Published: Thursday, September 27, 2018

Section 299 of the Companies and Allied Matters Act (“the CAMA”) provides that;

“Subject to the provisions of this Act, where an irregularity has been committed in the course of a company's affairs or any wrong has been done to the company, only the company can sue to remedy that wrong and only the company can ratify the irregular conduct”


The above provision is in line with the common law rule in the English case of Foss v. Harbottle (1843) 67 ER 189. The court dismissed 2 shareholders’ claim of misapplication of the company’s properties brought against 5 Directors and held that when a wrong is committed against a company, it is only the company that has the standing to sue.

In effect the court established two rules. Firstly, the “proper plaintiff rule” which is that a wrong done to the company may be vindicated by the company alone. Secondly, the “majority rule principle” which states that if the alleged wrong can be confirmed or ratified by a majority of members in a general meeting, then the court will not interfere. The rationale for this is that;

(a)    Majority rule is a corollary to the corporate legal personality principle;

(b)    The rule prevents multiplicity of actions over one or similar incidents arising from the same set of facts;

(c)    The members in a general meeting have powers to ratify the acts of the alter ego of the company.


However, since the strict application of the rule in Foss v Harbottle would led to injustice against minority shareholders, the CAMA and Nigerian courts acknowledges the right of action of shareholders either individually or collectively, against the directors and even the company itself. This is the basis of Section 300 and 301 of the CAMA which provides that;

“300. Without prejudice to the rights of members under sections 303 to 305 and sections 310 to 312 of this Act or any other provisions of this Act, the court on the application of any member, may by injunction or declaration restrain the company from the following -

(a)      entering into any transaction which is illegal or ultra vires;

(b)      purporting to do by ordinary resolution any act which by its constitution or the Act requires to be done by special resolution;

(c)      any act or omission affecting the applicant's individual rights as a member;

(d)      committing fraud on either the company or the minority shareholders where the directors fail to take appropriate action to redress the wrong done;

(e)   where a company meeting cannot be called in time to be of practical use in redressing a wrong done to the company or to minority shareholders; and

(f)       where the directors are likely benefit, or have profited or negligence or from their breach of duty.
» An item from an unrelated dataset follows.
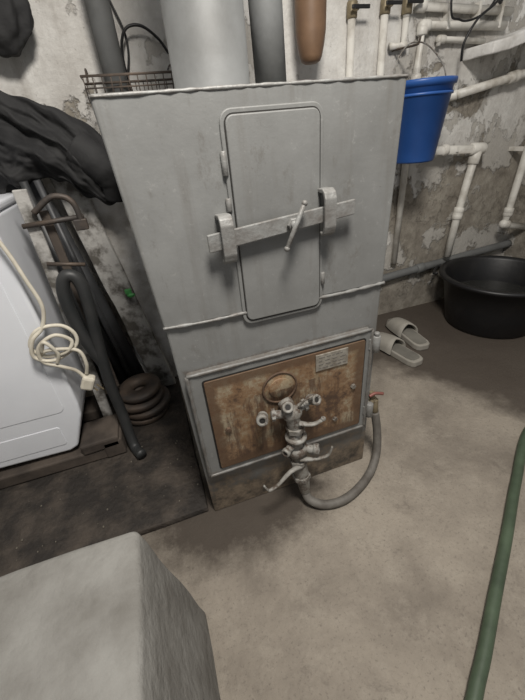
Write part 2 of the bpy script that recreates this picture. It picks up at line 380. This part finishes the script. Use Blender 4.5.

301. (1)         Where a member institutes a personal action to enforce a right due to him personally, he shall not be entitled to any damages but to a declaration or injunction to restrain the company or the directors from doing a particular act.

(2)      Where a member institutes a representative action on behalf of himself and other affected members to enforce any rights due to them, he shall not be entitled to any damages but to a declaration or injunction to restrain the company and/or directors from doing a particular act”


In the same vein, a member may apply for leave of court to commence an action in the name of the company. This is provided in Section 303 of the CAMA thus;

“(1)     Subject to the provisions of subsection (2) of this section, an applicant may apply to the court for leave to bring an action in the name or on behalf of a company, or to intervene in an action to which the company is a party, for the purpose of prosecuting, defending or discontinuing the action on behalf of the company.

(2)     No action may be brought and no intervention may be made under subsection (1) of this section, unless the court is satisfied that -

(a)    the wrongdoers are the directors who are in control, and will not take necessary action;

(b)    the applicant has given reasonable notice to the directors of the company of his intention to apply to the court under subsection (1) of this section if the directors of the company do not bring, diligently prosecute or defend or discontinue the action;

(c)    the applicant is acting in good faith; and

(d)    it appears to be in the best interest of the company that the action be brought, prosecuted, defended or discontinued.”


From the foregoing,

(a)    Where there is a wrong against a company, it is the company alone through the Board of Directors that can sue to remedy the wrong against the company. The Board of Directors would pass a Board Resolution to commence an action to remedy the wrong against the company.

(b)    Where the Directors fails to sue to remedy the wrong against the company, a member of the company may seek leave of court to commence the action in the name of the company to remedy the wrong against the company. The member in seeking leave of court must satisfy the court that the Directors are the wrongdoers who are in control of the company and he gave notice to them to commence the action to remedy the wrong and they refused to do so. The member must also satisfy the court that his action is brought in good faith; he will prosecute the action diligently and the action is in the best interest of the company.

(c)    A member who is a minority shareholder may commence an action against the company or the Directors if his personal rights in the company are infringed upon. The member will be entitled to only injunction and declaration if he sues to protect his personal rights. He is not entitled to damages.